Tuesday, August 30, 2011

Who Can Interpret the Bible?

I finished Mark Smith's Untold Stories: The Bible and Ugaritic Studies in the Twentieth Century. I'll start this post with something that Smith says on page 223:

"In the last two decades, historical criticism has hardly been the hegemonic enterprise that its critics have made it out to be. Few fields have been as open to nonspecialists and dissenting scholars as the biblical guild...Scholars of Ugaritic and Bible should continue to insist on a rigorous knowledge of primary sources even as the discipline engages recently developed methods. All who enter biblical studies should have their insights noted, appreciated, and refined, as the Bible is hardly the private domain of scholars.
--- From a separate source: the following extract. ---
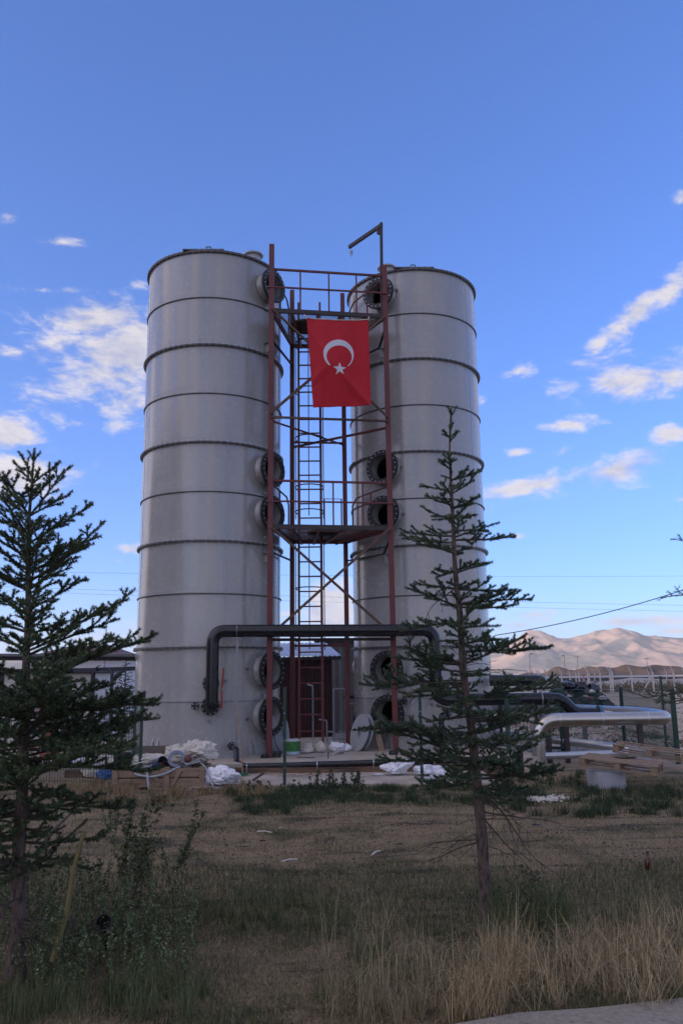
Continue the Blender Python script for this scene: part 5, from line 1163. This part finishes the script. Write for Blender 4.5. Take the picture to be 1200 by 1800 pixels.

By the same token, the research of specialists or nonspecialists alike legitimately deserves criticism if it does not exhibit knowledge of primary sources. A field lacking basic professional standards is by definition not professional, and failure to invoke such standards surrenders its identity as an arena for rigorous research."

Who can comment on the Bible? Only scholars? Or can non-scholars---even non-scholars who are unaware of scholarship or scholarly criteria---arrive at legitimate insights about the Bible? I like how Smith handles this question: He says that everyone should have the opportunity to contribute insights about the Bible, but that all insights should be sifted according to a scholarly criteria, such as consistency with primary sources. I'm for this, on some level, but something that has been reinforced in my mind as I have read this book is how there are disputes among scholars, and scholarship changes. Just in today's reading, I encountered a debate about whether or not El is passive in Ugaritic sources, a period of scholarship in which Ugaritic studies declined because Mitchell Dahood went overboard with the language (in the eyes of many scholars), and questions about whether or not Ugaritic should be labeled a "Canaanite" language. In one humorous story, a student of Frank Moore Cross was writing on the board a vocalized text that was based on one of Cross' articles, and Cross said that the vocalization was wrong. So Cross was disagreeing with himself! And so what is a layperson to do? He or she should rely on the insights of biblical scholars, but which ones?